Now let's count how many of those 120 combinations give us exactly what we want: 2 red apples and 1 green apple.
To get this specific mix, we need to:
For the red apples: How many ways can we pick 2 red apples from 7?
\(\mathrm{C(7,2)} = \frac{7!}{2! \times 5!} = \frac{7 \times 6}{2 \times 1} = \frac{42}{2} = 21\) ways
For the green apples: How many ways can we pick 1 green apple from 3?
\(\mathrm{C(3,1)} = \frac{3!}{1! \times 2!} = \frac{3}{1} = 3\) ways
Since we need both conditions to happen together (2 red AND 1 green), we multiply:
Favorable outcomes = \(21 \times 3 = 63\)
Process Skill: APPLY CONSTRAINTS - Recognizing that we need to satisfy multiple conditions simultaneously
Now we can find our probability using the basic formula:
Probability = Number of favorable outcomes / Total number of possible outcomes
Probability = \(\frac{63}{120}\)
Let's simplify this fraction by finding the greatest common divisor. Both 63 and 120 are divisible by 3:
\(63 \div 3 = 21\)
\(120 \div 3 = 40\)
So our probability is \(\frac{21}{40}\).
The probability of selecting exactly 2 red apples and 1 green apple is \(\frac{21}{40}\).
Looking at our answer choices, this matches option D: \(\frac{21}{40}\).
To verify this makes sense: \(\frac{21}{40} = 0.525\) or 52.5%. Since we have more red apples than green apples in our basket, it's reasonable that getting 2 red and 1 green (which favors red) would have a fairly high probability.

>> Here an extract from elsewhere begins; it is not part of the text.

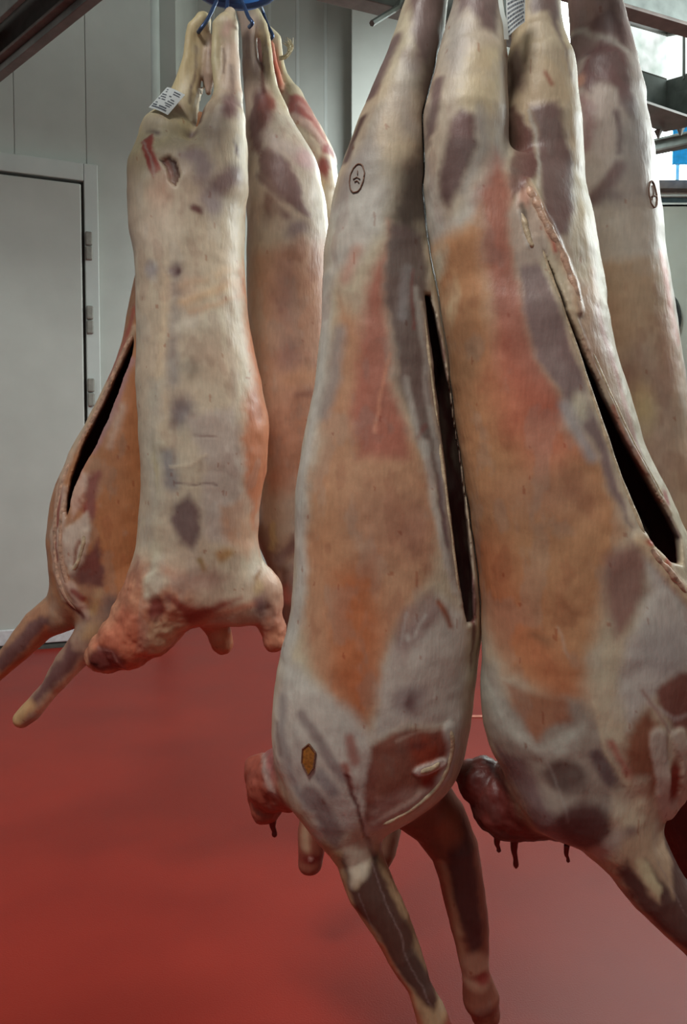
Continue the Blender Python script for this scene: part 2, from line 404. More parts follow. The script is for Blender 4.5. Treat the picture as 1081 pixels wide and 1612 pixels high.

Students often misinterpret "2 red and 1 green" as meaning "at least 2 red and at least 1 green" rather than "exactly 2 red and exactly 1 green." This leads them to calculate additional scenarios like selecting all 3 red apples, thinking it satisfies the condition since it includes "2 red."
Since the problem asks about randomly selecting apples, students may think the order matters and use permutations instead of combinations. They might calculate \(\mathrm{P(10,3)}\) for total outcomes instead of \(\mathrm{C(10,3)}\), leading to incorrect denominators and final answers.
Some students try to solve this as a sequential selection problem, calculating the probability of picking red, then red, then green in that specific order, without accounting for all possible arrangements of 2 red and 1 green apples.
Students frequently make computational mistakes when calculating combinations, especially with \(\mathrm{C(10,3)} = \frac{10\times9\times8}{3\times2\times1}\). They might incorrectly calculate this as 90 instead of 120, or make similar errors with \(\mathrm{C(7,2)}\) and \(\mathrm{C(3,1)}\).
After correctly calculating \(\mathrm{C(7,2)} = 21\) and \(\mathrm{C(3,1)} = 3\), students may add these values (\(21 + 3 = 24\)) instead of multiplying them (\(21 \times 3 = 63\)) to find the total favorable outcomes, misunderstanding that both conditions must occur simultaneously.
When simplifying \(\frac{63}{120}\), students might make errors in finding the greatest common divisor or in the division process, potentially arriving at incorrect simplified fractions like \(\frac{21}{30}\) instead of \(\frac{21}{40}\).
If students correctly calculate \(\frac{63}{120}\) but fail to simplify it, they might look for this fraction among the answer choices. Not finding it, they may either guess or incorrectly convert it to a decimal and try to match it with the closest-looking option rather than recognizing that \(\frac{63}{120} = \frac{21}{40}\).
Students who calculated intermediate steps correctly might accidentally select an answer that represents just one part of their calculation. For example, they might choose \(\frac{7}{40}\) (option A) if they somehow confused their intermediate result of \(\mathrm{C(7,2)} = 21\) with the total red apples (7) in their final fraction.